If I had done something wrong, I would apologize. Since I didn't, I won't.

Lastly, Brian is right: It's a great day for this country.

Take care,
Rich

Mr. D said...

What one side calls activism, another side calls justice. And when either side does it, it usually means they lost, and they are not happy about it.

I didn't lose anything yesterday. And I'm not "unhappy," either. But I suspect California lost something very important.

I am unaware of these 'blog rules' you mentioned, so I gotta plead ignorance.

Etiquette and rules are different things. And I know you're not ignorant of that.

Bike Bubba said...

Brian, Rich; the judge in question was one who could personally benefit from the ruling. In contrast, I can't think of any ruling on race where Clarence Thomas would personally benefit.

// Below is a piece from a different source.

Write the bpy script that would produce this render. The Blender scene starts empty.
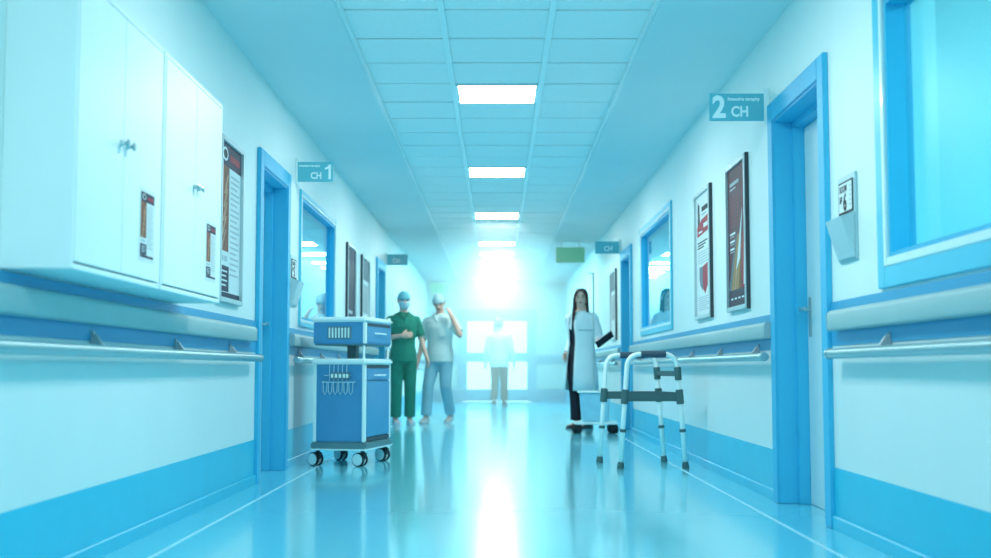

I'd have thought you gentlemen would have understood that recusal follows most strictly a personal interest in the outcome, and not just a bias. You have disappointed me.

Anonymous said...

Gay Marriage is going to happen anyway, so making a mockery of our court system to get there is really a bad thing, particularly because our system is one that is based on legal precedents. Mr D is 100% correct when he asserts that this decision will come back to bite someone on a different issue that they hold near & dear.

In other words, people may feel that the battle was won, but the war may be lost. What a total travesty. I guess travesties are ok if your side wins.